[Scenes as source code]
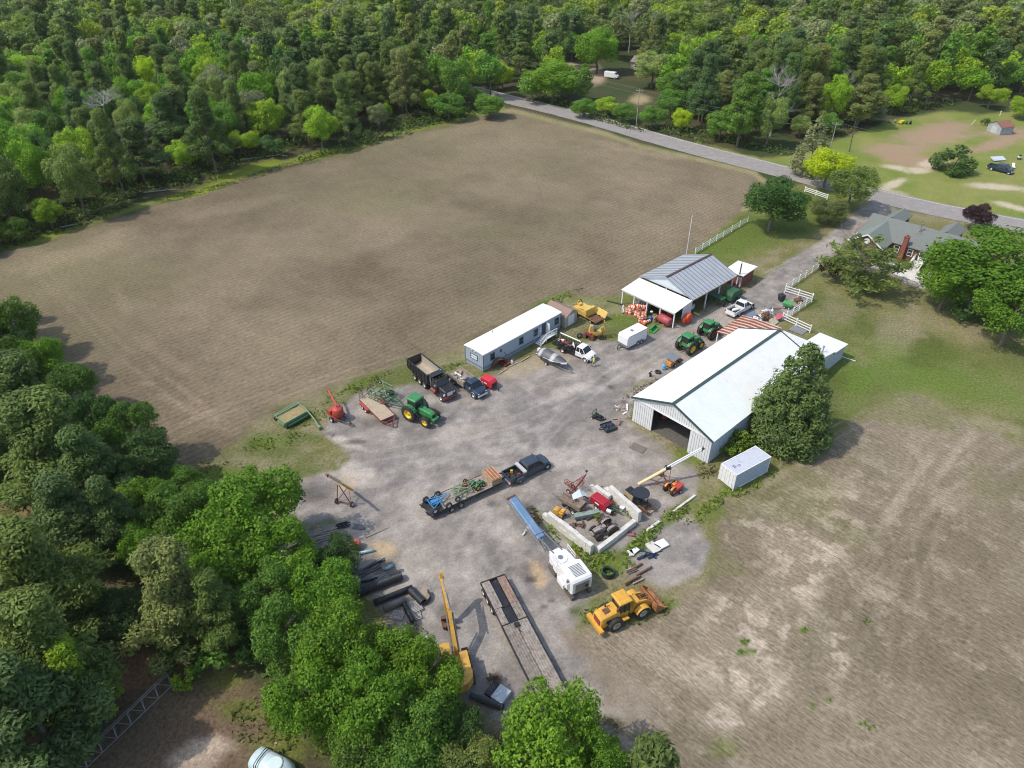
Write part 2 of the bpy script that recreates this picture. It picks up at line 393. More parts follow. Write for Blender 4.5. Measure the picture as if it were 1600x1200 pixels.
# verge of the road and dry grass by the field
lay(sstep(6, 1, np.abs(polysd(U, V, FIELD_L))) * (V < 330) * (U > 780), mixc((0.36, 0.30, 0.18), (0.22, 0.22, 0.08), n3), 0.75)
lay(sstep(7, 0, np.abs(polysd(U, V, FIELD_L) + 4)) * (V < 420) * (U <= 790), mixc((0.22, 0.24, 0.06), (0.16, 0.20, 0.03), n3), 0.85)
for (u, v, ru, rv, a) in [(380, 268, 90, 10, -17), (310, 300, 60, 8, -15), (500, 240, 60, 8, -12), (60, 372, 60, 8, -15)]:
    lay(blob(u, v, ru, rv, a, 0.4), (0.20, 0.25, 0.025), 0.8)
# strip between field and yard
STRIP = [(330, 725), (400, 660), (440, 630), (560, 590), (650, 562), (720, 555), (760, 590), (800, 575), (900, 540), (1000, 522), (1010, 480), (960, 470), (880, 470), (850, 520), (700, 590), (640, 615), (560, 640), (510, 668), (500, 700), (540, 730), (460, 760), (450, 800), (300, 760)]
st = region(STRIP, 1.2, 2.0)
lay(st, mixc((0.12, 0.14, 0.04), (0.25, 0.22, 0.13), sstep(0.35, 0.65, n2 * 0.6 + n3 * 0.4)), 0.9)
for (u, v, ru, rv, a) in [(480, 655, 40, 14, -20), (420, 690, 50, 14, -10), (560, 600, 60, 9, -25), (700, 575, 40, 7, -20), (340, 740, 60, 14, 0), (860, 470, 60, 10, -25), (960, 500, 40, 14, 0)]:
    lay(blob(u, v, ru, rv, a, 0.6), (0.115, 0.165, 0.025), 0.75)
# gravel yard
yd = region(YARD, 0.6, 0.9)
gv = mixc((0.238, 0.216, 0.198), (0.318, 0.288, 0.260), sstep(0.36, 0.64, n2 * 0.35 + n3 * 0.65))
warm = sstep(0.42, 0.66, fbm(X, Y, 9, 51, 5)); gv = gv * (1 - 0.45 * warm[..., None]) + np.array((0.38, 0.325, 0.265)) * 0.45 * warm[..., None]
streak = fbm(X * 0.82 + Y * 0.57, (Y * 0.82 - X * 0.57) * 2.4, 2.6, 61, 5, 0.7); gv = gv * (0.90 + 0.18 * sstep(0.35, 0.65, streak))[..., None] * (0.84 + 0.32 * n3[..., None]) * (0.84 + 0.32 * n4[..., None])
lay(yd, gv)
for (u, v, ru, rv, a, s) in [(560, 740, 60, 22, 20, 0.5), (660, 800, 50, 40, 0, 0.25), (720, 680, 90, 22, -10, 0.4), (540, 690, 40, 8, 20, 0.5), (640, 900, 40, 40, 0, 0.3), (880, 615, 60, 14, -20, 0.35), (1010, 590, 40, 10, -30, 0.3), (880, 720, 60, 20, 0, 0.3), (790, 830, 50, 20, 40, 0.3)]:
    lay(blob(u, v, ru, rv, a, 0.9) * yd, (0.50, 0.44, 0.38), min(1, s * 1.5))
for (u, v, ru, rv, a, s) in [(600, 860, 35, 24, 0, 0.75), (840, 895, 14, 30, -20, 0.75), (540, 755, 20, 30, 60, 0.3), (660, 930, 25, 20, 0, 0.4), (1150, 780, 20, 8, 0, 0.3)]:
    lay(blob(u, v, ru, rv, a, 0.6), (0.52, 0.38, 0.22), s)
for (u, v, ru, rv, a, s) in [(815, 575, 60, 14, -25, 0.65), (870, 560, 60, 12, -15, 0.5), (1190, 500, 40, 10, -20, 0.4), (1000, 575, 40, 8, -30, 0.4)]:
    lay(blob(u, v, ru, rv, a, 0.7), (0.36, 0.30, 0.20), s)
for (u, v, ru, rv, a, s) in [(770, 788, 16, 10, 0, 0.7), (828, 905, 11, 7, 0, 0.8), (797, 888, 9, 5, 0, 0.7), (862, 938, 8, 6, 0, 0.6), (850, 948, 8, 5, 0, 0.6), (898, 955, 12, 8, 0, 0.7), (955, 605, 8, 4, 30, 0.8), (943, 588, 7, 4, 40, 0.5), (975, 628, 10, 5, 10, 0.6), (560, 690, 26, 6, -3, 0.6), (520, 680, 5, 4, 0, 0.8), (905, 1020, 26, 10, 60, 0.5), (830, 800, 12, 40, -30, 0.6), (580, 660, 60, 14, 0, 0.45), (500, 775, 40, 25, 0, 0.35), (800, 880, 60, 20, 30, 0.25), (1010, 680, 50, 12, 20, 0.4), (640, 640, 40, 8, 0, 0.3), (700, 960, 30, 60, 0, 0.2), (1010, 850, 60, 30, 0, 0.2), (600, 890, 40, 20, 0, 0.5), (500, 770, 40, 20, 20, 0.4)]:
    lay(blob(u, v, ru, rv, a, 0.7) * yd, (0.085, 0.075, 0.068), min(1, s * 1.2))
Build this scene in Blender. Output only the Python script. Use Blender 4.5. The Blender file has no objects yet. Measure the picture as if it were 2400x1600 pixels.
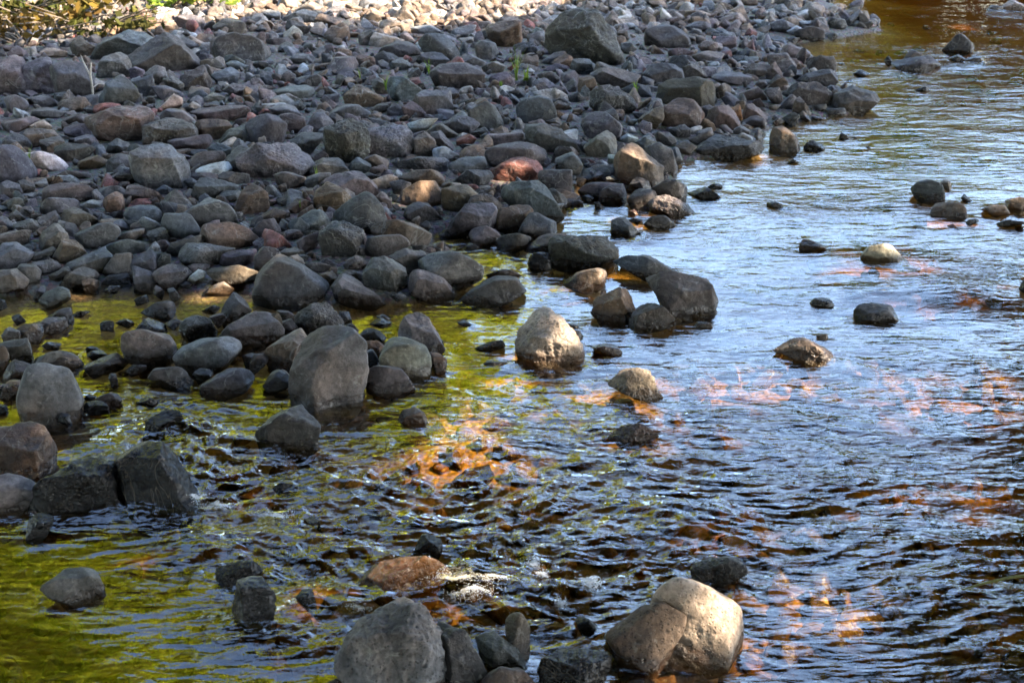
import bpy, math, random
import numpy as np
from mathutils import Vector

sc = bpy.context.scene
COL = sc.collection
R = math.radians

# ------------------------------------------------------------------ camera
CAM_H = 3.2                      # metres above the water
FPX = 3333.0                     # focal length in photo pixels (50 mm on a 36 mm sensor, 2400 px wide)
PITCH = math.atan(1300 / FPX)    # looking down
cam_d = bpy.data.cameras.new('camera')
cam_d.lens = 50.0; cam_d.sensor_width = 36.0
cam_d.clip_start = 0.1; cam_d.clip_end = 2000
cam_d.dof.use_dof = True; cam_d.dof.focus_distance = 7.8; cam_d.dof.aperture_fstop = 4.5
cam = bpy.data.objects.new('camera', cam_d); COL.objects.link(cam)
cam.location = (0, 0, CAM_H); cam.rotation_euler = (math.pi / 2 - PITCH, 0, 0)
sc.camera = cam

# ------------------------------------------------------------------ sky and sun
SUN_EL, SUN_AZ = R(40), R(103)    # azimuth measured from +y towards +x
S = np.array([math.cos(SUN_EL) * math.sin(SUN_AZ), math.cos(SUN_EL) * math.cos(SUN_AZ), math.sin(SUN_EL)])
world = bpy.data.worlds.new('World'); sc.world = world; world.use_nodes = True
wn = world.node_tree.nodes; wl = world.node_tree.links
sky = wn.new('ShaderNodeTexSky'); sky.sky_type = 'NISHITA'; sky.sun_disc = False
sky.sun_elevation = SUN_EL; sky.sun_rotation = SUN_AZ
wl.new(sky.outputs[0], wn['Background'].inputs[0])
wn['Background'].inputs[1].default_value = 0.15
sun_d = bpy.data.lights.new('sun', 'SUN'); sun_d.energy = 3.6; sun_d.angle = R(0.4); sun_d.color = (1.0, 0.83, 0.62)
sun = bpy.data.objects.new('sun', sun_d); COL.objects.link(sun)
sun.rotation_euler = Vector(S).to_track_quat('Z', 'Y').to_euler()
sun.location = (30, 0, 30)

sc.view_settings.view_transform = 'Standard'; sc.view_settings.look = 'None'
sc.view_settings.gamma = 1.0; sc.view_settings.use_curve_mapping = False
sc.view_settings.exposure = 3.6
sc.cycles.max_bounces = 10; sc.cycles.transparent_max_bounces = 24
sc.cycles.diffuse_bounces = 3; sc.cycles.glossy_bounces = 4; sc.cycles.transmission_bounces = 6
sc.cycles.sample_clamp_indirect = 6.0
sc.cycles.caustics_reflective = False; sc.cycles.caustics_refractive = False
sc.cycles.use_denoising = True
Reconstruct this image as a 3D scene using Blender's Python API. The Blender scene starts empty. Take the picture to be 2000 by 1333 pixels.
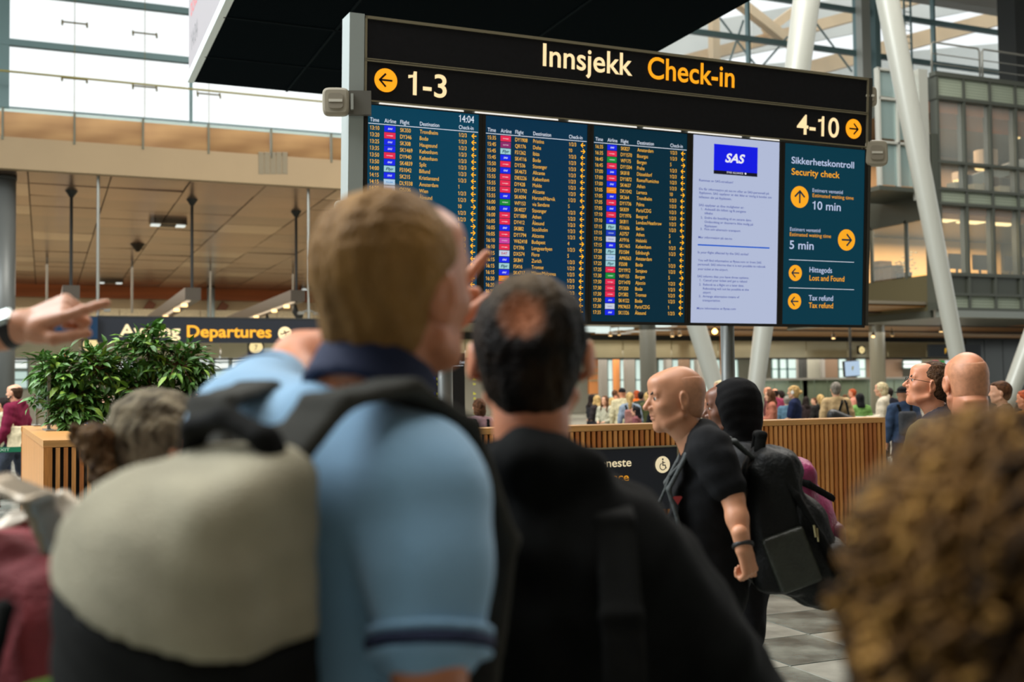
import bpy, math, random
import numpy as np
from mathutils import Vector, Matrix, Euler

# ------------------------------------------------------------------ camera, world, lights, exposure
scene = bpy.context.scene
COL = scene.collection
FPX, CX, CY = 2150.0, 1000.0, 666.5
HEAD = math.radians(23.06); PITCH = math.atan(90.5 / FPX); ROLL = math.radians(0.69)
CAM = Vector((0, 0, 1.62))
_f0 = Vector((math.sin(HEAD), math.cos(HEAD), 0)); _r0 = Vector((math.cos(HEAD), -math.sin(HEAD), 0)); _u0 = Vector((0, 0, 1))
FWD = math.cos(PITCH) * _f0 + math.sin(PITCH) * _u0
_u1 = math.cos(PITCH) * _u0 - math.sin(PITCH) * _f0
RIGHT = math.cos(ROLL) * _r0 - math.sin(ROLL) * _u1
UP = math.cos(ROLL) * _u1 + math.sin(ROLL) * _r0
cam_data = bpy.data.cameras.new('camera'); cam = bpy.data.objects.new('camera', cam_data); COL.objects.link(cam)
cam.matrix_world = Matrix(((RIGHT.x, UP.x, -FWD.x, CAM.x), (RIGHT.y, UP.y, -FWD.y, CAM.y), (RIGHT.z, UP.z, -FWD.z, CAM.z), (0, 0, 0, 1)))
cam_data.sensor_width = 36.0; cam_data.lens = FPX / 2000 * 36.0; cam_data.clip_start = 0.05; cam_data.clip_end = 500
cam_data.dof.use_dof = True; cam_data.dof.focus_distance = 5.9; cam_data.dof.aperture_fstop = cam_data.lens / 15.5
scene.camera = cam
scene.view_settings.view_transform = 'Standard'; scene.view_settings.look = 'None'
scene.view_settings.gamma = 1.0; scene.view_settings.use_curve_mapping = False
scene.view_settings.exposure = 0.0
world = bpy.data.worlds.new('overcast_sky'); scene.world = world; world.use_nodes = True
wb = world.node_tree.nodes['Background']; wb.inputs[0].default_value = (0.94, 0.99, 1.0, 1); wb.inputs[1].default_value = 1.3

def area(name, loc, size, sizey, power, color, rot=(0, 0, 0)):
    l = bpy.data.lights.new(name, 'AREA'); l.shape = 'RECTANGLE'; l.size = size; l.size_y = sizey; l.energy = power; l.color = color
    o = bpy.data.objects.new(name, l); COL.objects.link(o); o.location = loc; o.rotation_euler = rot; return o
area('hall_fill', (0.0, 5.0, 19.0), 12, 14, 2700, (1.0, 0.96, 0.90))  # added soft light from above; the high roof has no opening
area('hall_fill', (-10.0, 13.0, 15.0), 12, 16, 6500, (0.92, 0.97, 1.0), (0, math.radians(-38), 0))  # added from the front left for bright edges and a gradient
area('hall_fill', (16.0, 20.0, 18.0), 20, 18, 8200, (1.0, 0.95, 0.88))  # added wide fill for the middle of the hall
area('soffit_fill', (2.0, 61.0, 8.3), 36, 24, 3000, (1.0, 0.84, 0.68))  # added warm area light under the soffit, without a fixture
area('checkin_fill', (26.0, 40.0, 3.9), 30, 14, 3000, (1.0, 0.86, 0.68))
area('checkin_fill', (8.0, 54.0, 3.5), 40, 5, 2600, (1.0, 0.9, 0.78))
area('checkin_fill', (44.0, 54.0, 3.5), 34, 5, 2600, (1.0, 0.9, 0.78))  # added because the right part of this zone stayed dark
area('arrivals_fill', (2.0, 70.0, 7.9), 40, 6, 2400, (1.0, 0.85, 0.66))  # added warm fill below the far end of the soffit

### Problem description
Give back, unchanged, each line from the one containing "Build this scene" through the one containing "R = math.radians". Pictures are to be left out.

### Worked solution
Build this scene in Blender. Output only the Python script. Use Blender 4.5. The Blender file has no objects yet. Measure the picture as if it were 2400x1600 pixels.
import bpy, math, random
import numpy as np
from mathutils import Vector

sc = bpy.context.scene
COL = sc.collection
R = math.radians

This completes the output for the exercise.